You ought to, however, agree that QM is special: no other physical model has several dozens of interpretations, seriously discussed by physicists and philosophers alike. This is an undisputed experimental fact (about humans, not about QM).

Perhaps you mean the sheer quantity is so great. But there have been, an are, disputes about classical pysyics and relativity. Some of them have been resolved by just beiieving the theory and abandoning contrary intuitions. At one time, atoms were dismissed as a "mere calculational device". Sound familiar?

Comment author: shminux 13 February 2013 12:12:46AM 2 points [-]

Sure, every new theory is like that initially. But it only takes a short time for the experts to integrate the new weird ideas, like relative spacetime, or event horizons, or what have you. There is no agreement among the experts about the ontology of QM (beyond the undisputed assertion that head-in-the-sand "shut up and calculate" works just fine), and it's been an unusually long time. Most agree that the wave function is, in some sense, "real", but that's as far as it goes. So the difference is qualitative, not just quantitative. Simply "trusting the SE" gives you nothing useful, as far as the measurement is concerned.

Comment author: whowhowho 13 February 2013 12:19:52AM *  1 point [-]

"shut up and calculate" works just fine

It doesn't work "fine", or at all, as an interpretation. It's silent as to what it means.

There is no agreement among the experts about the ontology of QM (b

There are slowly emerging themes, such as the uselessness of trying to recover classical physics at the fundamental level, and the importance of decoherence.

Simply "trusting the SE" gives you nothing useful, as far as the measurement is concerned.

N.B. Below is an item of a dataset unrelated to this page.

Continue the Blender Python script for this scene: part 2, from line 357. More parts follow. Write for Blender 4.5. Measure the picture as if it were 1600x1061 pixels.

I don't see what you mean by that. An interpretation that says "trust the SE" (I suppose you mean "reify the evolution of the WF according to the SE") won't give you anything results-wise, because its an interpretation

Comment author: shminux 13 February 2013 12:26:44AM 0 points [-]

It doesn't work "fine", or at all, as an interpretation.

Uh, no. It's not an interpretation (i.e. "explanation"), it's an explicit refusal to interpret the laws.

Anyway, time to disengage, we are not converging.

Comment author: private_messaging 14 February 2013 08:04:57AM *  -1 points [-]

Most agree that the wave function is, in some sense, "real", but that's as far as it goes

Yeah. Note also that if you are observing a probability distribution, that doesn't imply that something computed the probability density function. E.g. if you observe random dots positions of which follow Gaussian distribution, that could be count of heads in a long string of coin tosses rather than Universe Machine really squaring some real number, negating result, and calculating an exponent.